Is my FAL section important?

Technically, not as much as you might think. While this might be counterintuitive, an artist’s FAL section doesn’t necessarily help nor hurt your profile. The appearance of being “linked” to another artist is not likely a driving factor in your overall streaming or success on the platform.

The big question you should ask

The real question is, what artist’s pages are YOU showing up on? 

One really cool benefit we’ve seen is that a lot of Rise artists are actually showing up on larger, more successful artist pages. That’s because our Tout platform features many very popular artists alongside developing artists, within similar genres.

Could this help smaller, indie artists? Yes!One cool example is a Rise artist named Taylor Barton with 859 Followers, a high percentage of which are from Spotify Conversion campaigns. Barton has 692 monthly listeners, and all of her FAL is filled with other Rise artists. But who is really going to be looking at her FAL section besides maybe Barton, her manager and maybe a few of her biggest fans? The answer is not too many people!

As artists we tend to fixate on these things, and apply more importance to them than that’s really there. But your FAL section is not going to make or break your career.

However there is a very successful artist in the chill genre on Spotify named Alek Olsen with 900K monthly listeners, millions of streams, and 36K+ followers. Olsen gets recommended to our Tout audience because he’s a top artist in the chill algorithm, so he probably has a few hundred followers in common with Taylor Barton, and potentially much fewer with any other artists.

Barton is showing as Alek Olsen’s No. 1 Similar Artist. Alek’s listeners might actually check out Barton’s music through Alek’s page, so there is actually a great benefit to Taylor, even though her own FAL section does not have popular artists like Alek Olsen in it.

FAL is a tool for discovery, not a ranking system

From what we can determine, the FAL section is just a tool for discovery, and is not reflective of an internal recommendations algorithm that Spotify is using. Many artists have reported on reddit that the artists in their FAL are not showing up in their Spotify Artist Radio. So as far as we can tell, it’s just for active discovery, but is not having an impact on the artist’s algorithm. 

Most artists seem to agree that the September update to FAL just looks bad, and isn’t as reliable of a way to discover new artists anymore, but it doesn’t appear to be doing any real harm to anyone’s algorithm.

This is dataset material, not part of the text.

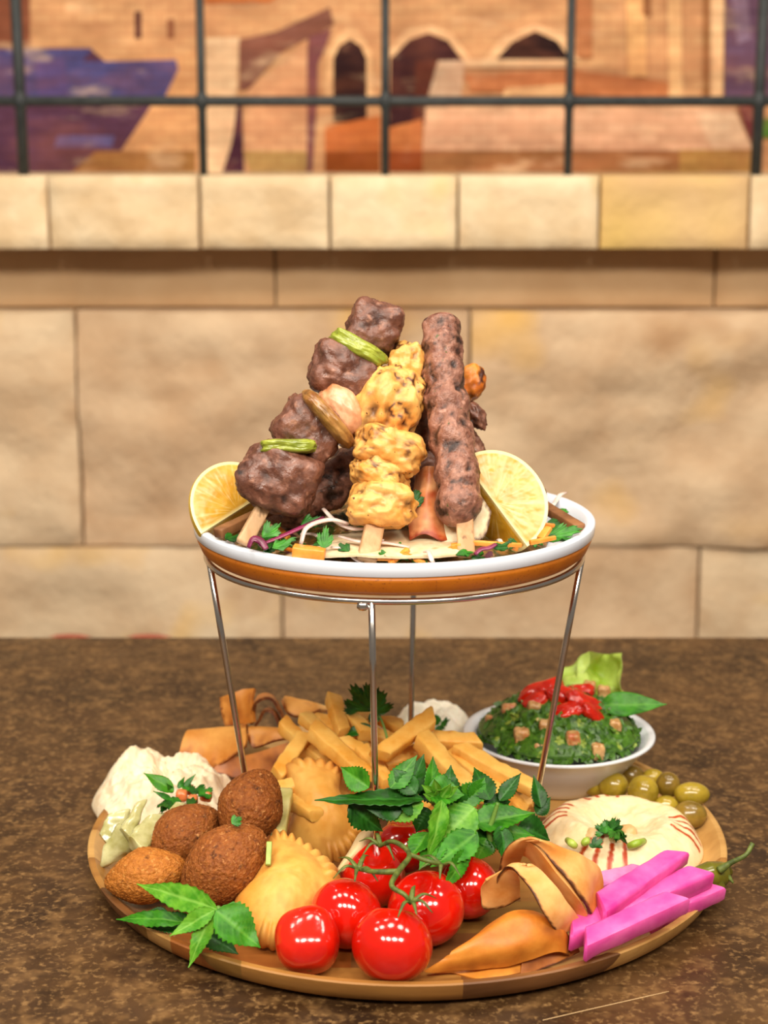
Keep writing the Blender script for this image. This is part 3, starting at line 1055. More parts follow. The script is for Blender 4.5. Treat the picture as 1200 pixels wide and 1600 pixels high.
def bread(name, label, curves, mat, th=.0014, seed=0, char=(0,), amt=.7, group=None, cat='bread', wob=.0016, nu=44, nv=36):
    vf, uv = loft(curves, nu, nv, th, wob, seed)
    msk = []
    for (u, v), p in zip(uv, vf[0]):
        e = 9
        if 0 in char: e = min(e, v)
        if 1 in char: e = min(e, 1 - v)
        if 2 in char: e = min(e, u)
        if 3 in char: e = min(e, 1 - u)
        g = noise.noise(Vector(p) * 420 + Vector((seed, 0, 0)))
        msk.append(max(0, min(1, (1.25 - e / .075) * amt + g * .7)) if e < .085 else max(0, fr(Vector(p) * 45, 3) - .35) * .8)
    o = mk(name, vf, mat, mask=msk, sharp=70)
    return tag(o, label, cat, group)


bread('flatbread_piece', 'pale charred flatbread piece lying on the plate at the front rim', [
    [P(440, 872, -.112), P(540, 868, -.115), P(640, 872, -.118), P(720, 868, -.112)],
    [P(470, 858, -.09), P(540, 850, -.09), P(640, 848, -.085), P(715, 846, -.085)],
    [P(520, 838, -.06), P(560, 832, -.06), P(640, 828, -.06), P(700, 826, -.06)]], m_bread, char=(2, 1), seed=1)
bread('flatbread_piece', 'curled flatbread piece with burnt edge between kofta skewer and lemon wedge', [
    [P(690, 860, -.088), P(725, 858, -.09), P(758, 836, -.085), P(768, 800, -.075)],
    [P(680, 830, -.078), P(715, 822, -.078), P(745, 800, -.072), P(752, 775, -.066)],
    [P(675, 800, -.065), P(705, 790, -.065), P(730, 775, -.06), P(738, 760, -.055)]], m_bread, char=(0, 3), seed=2)
bread('flatbread_piece', 'red sauced flatbread curling up between chicken and kofta skewers', [
    [P(640, 842, -.085), P(664, 835, -.083), P(690, 845, -.086), P(712, 840, -.08)],
    [P(640, 800, -.065), P(660, 785, -.07), P(680, 790, -.07), P(700, 800, -.065)],
    [P(650, 745, -.04), P(665, 730, -.05), P(690, 735, -.05), P(705, 745, -.045)]], m_bread_red, char=(0,), seed=3)


def strand(name, label, pts, w, h, mat, cat, group=None):
    o = mk(name, tube(pts, [w * .4, w * .5, w * .5, w * .35], 8, 14, flat=h / w), mat)
    return tag(o, label, cat, group)


for lab, pts in (
    ('thin red onion strip beside the beef stick on the plate', [P(405, 852, -.105), P(440, 838, -.098), P(475, 822, -.09), P(505, 808, -.08)]),
    ('glossy red onion curl by the front left rim next to beef stick', [P(388, 856, -.105), P(395, 842, -.103), P(408, 846, -.105), P(416, 858, -.11)]),
    ('pinkish onion chip beside the kofta stick at the front rim', [P(742, 866, -.109), P(752, 858, -.107), P(764, 856, -.106), P(775, 850, -.103)])):
    strand('red_onion_slice', lab, pts, .0052, .002, m_purple, 'onion')
for lab, pts in (
    ('white onion ring slice curving left of the chicken stick', [P(470, 850, -.1), P(480, 824, -.095), P(515, 812, -.088), P(545, 818, -.085)]),
    ('white onion slice arching under the chicken skewer', [P(505, 795, -.07), P(525, 815, -.08), P(550, 826, -.085), P(570, 826, -.085)]),
    ('translucent onion slice lying against the back right plate rim', [P(864, 790, .045), P(873, 776, .058), P(878, 772, .064), P(884, 770, .07)]),
    ('pale onion strip between lemon wedge tip and kofta stick', [P(640, 855, -.1), P(600, 848, -.1), P(560, 846, -.1), P(530, 838, -.09)])):
    strand('onion_slice', lab, pts, .004, .002, m_whiteonion, 'onion')
for lab, a, b, w, h in (
    ('thick orange carrot wedge at the front rim left of chicken stick', P(458, 862, -.112), P(508, 866, -.114), .0105, .008),
    ('long carrot strip running from kofta stick to lemon tip', P(738, 848, -.10), P(815, 852, -.098), .0038, .003),
    ('short carrot strip beside the kofta stick above the rim', P(706, 855, -.10), P(724, 850, -.1), .005, .004),
    ('carrot strip right of the lemon tip along the rim', P(828, 848, -.092), P(868, 840, -.085), .003, .003),
    ('carrot chip standing right of the lemon wedge', P(845, 842, -.075), P(858, 824, -.07), .006, .003),
    ('small carrot strip tucked under the chicken stick', P(590, 872, -.113), P(622, 873, -.115), .004, .003)):
    tag(mk('carrot_strip', stick(a, b, w, h, rnd=.2, taper=(1, .8)), m_carrot), lab, 'carrot')

pl = [  # base, tip, width px, Y, dark?, label
    ((410, 840), (438, 818), 26, -.095, 0, 'green parsley leaf above the red onion strip on the left'),
    ((425, 856), (462, 842), 22, -.104, 0, 'parsley leaf lying along the red onion strip at the rim'),
    ((352, 842), (375, 834), 20, -.08, 1, 'dark parsley leaf below the left lemon wedge'),
    ((505, 858), (510, 822), 22, -.104, 0, 'bright parsley sprig upright left of the chicken stick'),
    ((470, 820), (500, 808), 20, -.085, 1, 'dark parsley leaf under the beef skewer'),
    ((640, 792), (655, 765), 26, -.07, 1, 'dark parsley leaf in the shade right of the chicken'),
    ((846, 842), (908, 826), 34, -.062, 0, 'large bright parsley leaf over the right plate rim'),
    ((868, 800), (884, 794), 22, .03, 0, 'parsley leaf at the back right plate rim'),
    ((510, 690), (505, 668), 18, -.055, 1, 'parsley leaf stuck on the dark meat behind the beef'),
    ((770, 855), (800, 846), 14, -.102, 1, 'small parsley scrap in front of the lemon tip'),
    ((712, 866), (740, 862), 12, -.112, 0, 'narrow parsley scrap at the foot of the kofta stick'),
    ((545, 862), (530, 850), 16, -.105, 1, 'parsley scrap on the flatbread left of chicken stick'),
]
for i, (b, t, w, Y, dk, lab) in enumerate(pl):
    p0, p1 = P(b[0], b[1], Y - .004), P(t[0], t[1], Y + .004)
    tag(mk('parsley_leaf', parsley(p0, p1, Vector((0, -.5, .8)), w / S(p0) * 1.2, i, .0006), m_green_dark if dk else m_green), lab, 'parsley')

rs = random.Random(12)
sides = (('left of the chicken stick', -.085, -.015), ('between the chicken and kofta sticks', -.005, .045), ('right of the kofta stick', .055, .105))
tall = {}
for i in range(34):
    nm, xa, xb = sides[i % 3]
    x = rs.uniform(xa, xb)
    y = -math.sqrt(max(0, (PR - rs.uniform(.016, .045)) ** 2 - x * x))
    c = Vector((PX + x, y, PZ - rs.uniform(-.003, .004)))
    an = rs.uniform(0, 6.28)
    d = Vector((math.cos(an), .5 * math.sin(an), .35 * math.sin(an * 2)))
    kind = i % 4
    if kind < 2:
        tag(mk('parsley_leaf', parsley(c, c + d * .009, Vector((0, -.5, .8)), rs.uniform(.007, .012), i, .0006), m_green_dark if kind else m_green),
            ('dark ' if kind else 'bright ') + 'green parsley scrap in the salad ' + nm, 'parsley', 'parsley scraps in the plate salad')
    elif kind == 2:
        strand('onion_slice', 'white onion shred in the salad ' + nm, [c - d * .010, c + Vector((0, 0, .003)), c + d * .008 + Vector((0, -.003, .001)), c + d * .014], .0034, .0018, m_whiteonion, 'onion', 'onion shreds in the plate salad')
    else:
        tag(mk('carrot_strip', stick(c - d * .010, c + d * .012, .0034, .0026, rnd=.2), m_carrot), 'fine carrot shred in the salad ' + nm, 'carrot', 'carrot shreds in the plate salad')

# ================================================================== FOOD ON THE WOODEN TRAY
# ---- tomatoes on the vine
m_tom = M('tomato_skin', '#c21005', '#d81a08', scale=30, rough=.12, spec=.6, coat=.35, sss=.12, sssr=(1, .15, .08), mask='#7c3a10', bump=.03, bscale=60)
m_tom2 = M('tomato_skin_ripe', '#c41408', '#dc220c', scale=30, rough=.15, spec=.6, coat=.35, sss=.12, sssr=(1, .15, .08), bump=.35, bscale=30, mask='#7c3a10', dist=.002)
m_vine = M('vine_green', '#3c4a18', '#6a7830', scale=200, rough=.55)


def tomato(px, py, rpx, label, z0=ZF, pole=(0, 0, 1), mat=None, squash=.93, seed=0, square=2.0, lump=.02):
    r = rpx / 2400
    for _ in range(4):
        c = G(px, py, z0 + r * .96)
        r = rpx / S(c)
    x, y, z = frame(pole, (0, 1, 0))
    v, f = ico(5)
    V, msk = [], []
    for p in v:
        d = Vector(p)
        k = (abs(d.x) ** square + abs(d.y) ** square + abs(d.z) ** square) ** (-1 / square)
        s = 1 + lump * noise.noise(d * 1.3 + Vector((seed, 0, 0)))
        ct = d.z
        s -= .22 * max(0, (ct - .86) / .14) ** 1.4            # stem hollow
        s -= .04 * max(0, (-ct - .9) / .1)
        q = d * k * s
        V.append(c + x * (q.x * r) + y * (q.y * r) + z * (q.z * r * squash))
        msk.append(max(0, (-ct - .992) / .008))
    # sits on the tray
    low = min(p.z for p in V)
    V = [p + Vector((0, 0, z0 - low - .0003)) for p in V] if abs(low - z0) < .004 else V
    o = mk('tomato', (V, f), mat or m_tom, mask=msk)
    return tag(o, label, 'tomato', 'tomatoes on the tray'), c, r


tomato(613, 1475, 64, 'largest round red tomato, front centre at the tray rim', pole=(.1, .5, .8))
tomato(480, 1475, 49, 'small squarish red tomato left of the largest tomato', pole=(-.1, .7, .6), mat=m_tom2, squash=1.04, square=2.5, lump=.05, seed=4)
tomato(541, 1428, 57, 'tomato between the pastry and the largest tomato, with pale scar', pole=(.3, .6, .5))
tomato(666, 1418, 61, 'tomato behind and right of the largest one, under the vine end', pole=(-.35, -.25, .9))
tomato(583, 1366, 52, 'tomato below the vine, beside the pale pastry tip', pole=(.1, -.3, .9))
tomato(630, 1320, 44, 'rearmost tomato, half hidden by mint and vine', pole=(0, .2, 1), z0=ZF + .012)
tomato(731, 1386, 50, 'tomato tucked under the mint beside the folded bread', pole=(-.4, -.3, .85))
vine = thing('tomato_vine', 'green vine stalk with sepals lying across the red tomatoes', 'vine', G(625, 1365, .066))
vp = lambda px, py, z: G(px, py, z)
mk('stem', tube([vp(592, 1322, .066), vp(615, 1315, .072), vp(640, 1335, .070), vp(622, 1362, .068), vp(612, 1384, .066), vp(632, 1398, .064), vp(642, 1412, .058)], [.0012, .0015, .0017, .0019, .0016, .0014, .0012], 8, 40), m_vine, vine)
mk('stem', tube([vp(560, 1358, .062), vp(585, 1362, .066), vp(622, 1362, .068)], [.0012, .0017, .0020], 8, 20), m_vine, vine)
mk('stem', tube([vp(640, 1335, .070), vp(668, 1345, .069), vp(688, 1350, .066)], [.0015, .0015, .0014], 8, 20), m_vine, vine)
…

What has Spotify said about the change?

One artist on Reddit reported Spotify responded to their inquiry about the change, “An improved Fans Also Like algorithm will be rolled out to 100% of artists by the end of September 2023.”

Others were saying they reached out and got similar generic responses from Spotify about the changes, indicating that this does seem to be a real change Spotify acknowledges, but hasn’t written an article about, or choses to shed more light on. 

What’s next?

As always with these platforms, it’s helpful to anticipate more changes could be coming too. While we can’t predict what and when, we do expect that Rise should be on the right side of any changes, since our artists are getting linked with successful artists, and our campaigns are built around authentic engagement and tangible results.